The commission conceded that ordering Mr. Zundel to "cease and desist" from using his Web site has a certain futility. It noted that the material can be easily transferred to any number of "mirror sites" where sympathizers could recreate it.
However, law professor Ed Morgan, a senior official with the Canadian Jewish Congress, said the human-rights battle has been more than worthwhile.
"There is a lot of symbolic value in this," Prof. Morgan said in an interview. "This has got to be a blow to the Canadian-based, neo-Nazi movement. If there are Canadian-based sites, this will shut them down."
Prof. Morgan said the ruling is in line with a provision the federal government put in its recent antiterrorism bill that permits the regulation of Internet material.
After interrupting the human-rights inquiry with legal motions and appeals since 1996, Mr. Zundel suddenly announced last year that he had lost interest in fighting it.

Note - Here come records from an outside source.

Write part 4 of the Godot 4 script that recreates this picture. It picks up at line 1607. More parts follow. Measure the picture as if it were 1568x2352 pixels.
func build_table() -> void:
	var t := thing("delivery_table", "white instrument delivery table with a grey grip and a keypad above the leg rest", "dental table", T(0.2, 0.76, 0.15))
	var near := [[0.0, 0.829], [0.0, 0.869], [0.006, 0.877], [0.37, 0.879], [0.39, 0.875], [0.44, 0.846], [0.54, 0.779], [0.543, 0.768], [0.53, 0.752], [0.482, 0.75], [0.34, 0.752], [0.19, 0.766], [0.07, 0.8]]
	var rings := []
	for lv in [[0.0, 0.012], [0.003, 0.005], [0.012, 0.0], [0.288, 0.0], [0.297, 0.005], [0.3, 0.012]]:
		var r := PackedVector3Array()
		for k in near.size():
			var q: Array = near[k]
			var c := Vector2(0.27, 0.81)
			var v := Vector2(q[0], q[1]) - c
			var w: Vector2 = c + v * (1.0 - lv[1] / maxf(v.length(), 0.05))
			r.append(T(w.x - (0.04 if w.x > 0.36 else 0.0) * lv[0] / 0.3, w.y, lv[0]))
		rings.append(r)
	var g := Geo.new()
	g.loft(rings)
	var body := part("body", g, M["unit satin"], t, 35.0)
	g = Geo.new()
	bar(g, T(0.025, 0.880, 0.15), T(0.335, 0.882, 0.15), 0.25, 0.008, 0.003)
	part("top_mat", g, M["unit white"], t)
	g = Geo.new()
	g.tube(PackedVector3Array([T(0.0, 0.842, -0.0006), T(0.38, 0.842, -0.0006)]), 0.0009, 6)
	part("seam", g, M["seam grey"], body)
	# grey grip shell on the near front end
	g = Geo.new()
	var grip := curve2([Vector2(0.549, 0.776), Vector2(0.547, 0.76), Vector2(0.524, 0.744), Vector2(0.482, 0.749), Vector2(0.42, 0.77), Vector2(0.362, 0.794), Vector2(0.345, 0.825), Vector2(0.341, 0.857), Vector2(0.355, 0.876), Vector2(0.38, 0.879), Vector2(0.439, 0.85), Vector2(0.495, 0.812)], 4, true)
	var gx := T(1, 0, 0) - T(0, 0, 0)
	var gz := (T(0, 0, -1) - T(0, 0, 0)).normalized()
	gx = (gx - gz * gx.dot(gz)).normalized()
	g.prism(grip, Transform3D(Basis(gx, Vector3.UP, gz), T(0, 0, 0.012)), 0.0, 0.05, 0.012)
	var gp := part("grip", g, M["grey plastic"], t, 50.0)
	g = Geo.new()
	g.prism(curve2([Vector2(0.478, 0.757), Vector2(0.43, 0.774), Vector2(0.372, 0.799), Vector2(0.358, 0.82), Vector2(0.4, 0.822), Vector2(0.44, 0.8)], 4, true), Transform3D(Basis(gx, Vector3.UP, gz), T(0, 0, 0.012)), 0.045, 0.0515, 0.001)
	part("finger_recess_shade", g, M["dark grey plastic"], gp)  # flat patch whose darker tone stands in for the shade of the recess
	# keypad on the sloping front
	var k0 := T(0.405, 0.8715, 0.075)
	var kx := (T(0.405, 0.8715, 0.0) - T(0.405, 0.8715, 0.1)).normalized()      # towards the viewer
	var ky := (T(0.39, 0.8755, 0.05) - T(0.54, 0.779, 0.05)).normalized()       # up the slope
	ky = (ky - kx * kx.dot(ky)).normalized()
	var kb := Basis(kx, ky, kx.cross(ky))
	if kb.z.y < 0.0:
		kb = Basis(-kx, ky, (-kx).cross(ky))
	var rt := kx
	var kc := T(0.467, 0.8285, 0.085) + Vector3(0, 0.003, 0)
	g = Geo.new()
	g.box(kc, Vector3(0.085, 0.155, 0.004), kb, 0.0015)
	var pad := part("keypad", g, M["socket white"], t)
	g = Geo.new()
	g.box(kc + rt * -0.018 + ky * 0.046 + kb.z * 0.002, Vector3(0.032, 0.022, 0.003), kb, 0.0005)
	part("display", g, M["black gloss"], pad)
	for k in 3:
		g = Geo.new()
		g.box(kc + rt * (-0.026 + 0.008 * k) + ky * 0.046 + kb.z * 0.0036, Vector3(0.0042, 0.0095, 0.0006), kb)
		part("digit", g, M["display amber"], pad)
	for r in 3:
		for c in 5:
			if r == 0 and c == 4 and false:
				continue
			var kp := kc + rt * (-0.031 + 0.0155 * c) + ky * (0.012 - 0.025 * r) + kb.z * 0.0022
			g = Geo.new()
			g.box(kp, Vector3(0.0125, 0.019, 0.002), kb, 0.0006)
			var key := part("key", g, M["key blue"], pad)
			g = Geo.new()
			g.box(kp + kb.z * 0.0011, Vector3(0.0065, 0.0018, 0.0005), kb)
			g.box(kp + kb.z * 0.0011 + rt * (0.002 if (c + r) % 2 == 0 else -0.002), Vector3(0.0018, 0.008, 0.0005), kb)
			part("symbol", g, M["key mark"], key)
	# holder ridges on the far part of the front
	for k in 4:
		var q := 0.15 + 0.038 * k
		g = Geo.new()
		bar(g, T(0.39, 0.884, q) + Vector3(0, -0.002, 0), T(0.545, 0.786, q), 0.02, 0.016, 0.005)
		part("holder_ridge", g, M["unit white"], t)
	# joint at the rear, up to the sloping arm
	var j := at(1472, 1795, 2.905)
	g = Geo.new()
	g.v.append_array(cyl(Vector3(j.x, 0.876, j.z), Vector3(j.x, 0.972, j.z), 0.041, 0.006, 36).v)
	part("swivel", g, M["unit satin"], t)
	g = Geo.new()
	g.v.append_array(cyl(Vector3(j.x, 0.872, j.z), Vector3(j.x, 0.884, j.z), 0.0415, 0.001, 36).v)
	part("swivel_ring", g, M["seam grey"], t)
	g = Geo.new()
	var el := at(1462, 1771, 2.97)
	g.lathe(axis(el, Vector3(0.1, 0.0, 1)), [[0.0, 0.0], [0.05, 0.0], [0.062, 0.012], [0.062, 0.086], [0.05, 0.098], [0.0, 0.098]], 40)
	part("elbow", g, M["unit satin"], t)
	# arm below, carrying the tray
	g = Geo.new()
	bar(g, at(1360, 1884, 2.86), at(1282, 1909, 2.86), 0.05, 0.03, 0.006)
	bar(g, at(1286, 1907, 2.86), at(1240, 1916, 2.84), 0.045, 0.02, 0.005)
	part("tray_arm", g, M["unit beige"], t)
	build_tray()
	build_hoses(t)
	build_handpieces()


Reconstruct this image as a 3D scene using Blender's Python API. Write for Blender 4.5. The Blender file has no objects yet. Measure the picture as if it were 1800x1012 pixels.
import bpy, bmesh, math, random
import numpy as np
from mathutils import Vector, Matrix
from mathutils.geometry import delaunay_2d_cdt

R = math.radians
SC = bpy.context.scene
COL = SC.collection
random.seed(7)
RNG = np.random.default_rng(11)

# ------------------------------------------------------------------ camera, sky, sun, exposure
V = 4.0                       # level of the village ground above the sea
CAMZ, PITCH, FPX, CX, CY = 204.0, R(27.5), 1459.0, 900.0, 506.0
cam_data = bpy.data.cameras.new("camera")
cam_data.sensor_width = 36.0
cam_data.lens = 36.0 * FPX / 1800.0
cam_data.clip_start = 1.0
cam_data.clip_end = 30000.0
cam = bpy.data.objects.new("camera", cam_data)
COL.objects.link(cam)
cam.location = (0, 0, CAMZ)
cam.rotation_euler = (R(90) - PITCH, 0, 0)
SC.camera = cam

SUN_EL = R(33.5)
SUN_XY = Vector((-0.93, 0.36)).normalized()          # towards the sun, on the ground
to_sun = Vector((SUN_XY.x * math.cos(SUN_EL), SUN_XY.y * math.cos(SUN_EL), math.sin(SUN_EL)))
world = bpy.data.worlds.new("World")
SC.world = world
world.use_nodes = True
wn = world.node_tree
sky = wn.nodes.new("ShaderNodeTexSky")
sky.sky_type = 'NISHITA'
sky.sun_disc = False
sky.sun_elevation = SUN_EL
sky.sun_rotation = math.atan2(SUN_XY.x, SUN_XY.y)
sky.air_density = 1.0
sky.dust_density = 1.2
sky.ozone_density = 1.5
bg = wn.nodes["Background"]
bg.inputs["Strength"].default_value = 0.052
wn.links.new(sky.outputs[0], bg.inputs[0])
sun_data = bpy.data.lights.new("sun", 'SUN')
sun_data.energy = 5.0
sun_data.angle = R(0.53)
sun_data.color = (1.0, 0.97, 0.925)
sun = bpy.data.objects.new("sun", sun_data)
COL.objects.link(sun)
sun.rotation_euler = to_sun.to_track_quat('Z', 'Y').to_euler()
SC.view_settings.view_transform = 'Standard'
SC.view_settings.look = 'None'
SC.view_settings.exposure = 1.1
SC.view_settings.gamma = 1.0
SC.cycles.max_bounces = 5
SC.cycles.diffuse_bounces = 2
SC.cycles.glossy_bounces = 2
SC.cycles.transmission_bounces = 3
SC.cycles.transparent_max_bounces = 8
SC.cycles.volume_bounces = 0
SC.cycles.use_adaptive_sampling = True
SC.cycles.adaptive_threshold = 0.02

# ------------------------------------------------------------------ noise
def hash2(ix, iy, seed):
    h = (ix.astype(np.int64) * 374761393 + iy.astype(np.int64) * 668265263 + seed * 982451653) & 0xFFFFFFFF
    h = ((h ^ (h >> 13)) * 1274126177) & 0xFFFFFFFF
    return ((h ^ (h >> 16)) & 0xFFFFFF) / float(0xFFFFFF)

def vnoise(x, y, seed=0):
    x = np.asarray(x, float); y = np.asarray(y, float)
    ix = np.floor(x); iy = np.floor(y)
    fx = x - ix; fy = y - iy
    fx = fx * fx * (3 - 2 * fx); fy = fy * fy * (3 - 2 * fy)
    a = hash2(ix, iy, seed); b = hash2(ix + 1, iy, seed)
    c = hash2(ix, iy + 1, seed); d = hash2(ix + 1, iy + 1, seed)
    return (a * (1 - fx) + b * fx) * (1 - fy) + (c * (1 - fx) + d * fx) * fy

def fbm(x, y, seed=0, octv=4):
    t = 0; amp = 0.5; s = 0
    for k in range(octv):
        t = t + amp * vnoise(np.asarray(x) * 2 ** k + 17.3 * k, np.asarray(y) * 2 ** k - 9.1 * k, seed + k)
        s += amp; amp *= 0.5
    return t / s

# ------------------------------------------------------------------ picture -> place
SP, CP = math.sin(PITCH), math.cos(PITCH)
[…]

In an interview yesterday from his new home in the Smoky Mountain region of Tennessee, Mr. Zundel had little to say about a ruling he described as tiresome and irrelevant.
"You're talking to the new Ernst Zundel," he said. "They used to accuse me of Holocaust denial. Well, now I'm in Canada-denial. I have put Canada behind me."
Mr. Zundel, who remarried recently and sells his own paintings for a living, said he does not intend to risk returning to Canada, lest he be stopped on some pretext at the border.
"I'm not going to give them the satisfaction," he said. "I will not set foot in Canada again."
The commission described the Zundelsite yesterday as a place in which "Jews are vilified in the most rabid and extreme manner," equating it to a schoolyard bully whose constant taunting "can erode an individual's personal dignity and self-worth."
The commissioners added that the ease with which vast amounts of hate information can be posted on the Internet renders it a much greater threat to social harmony than the telephone ever was.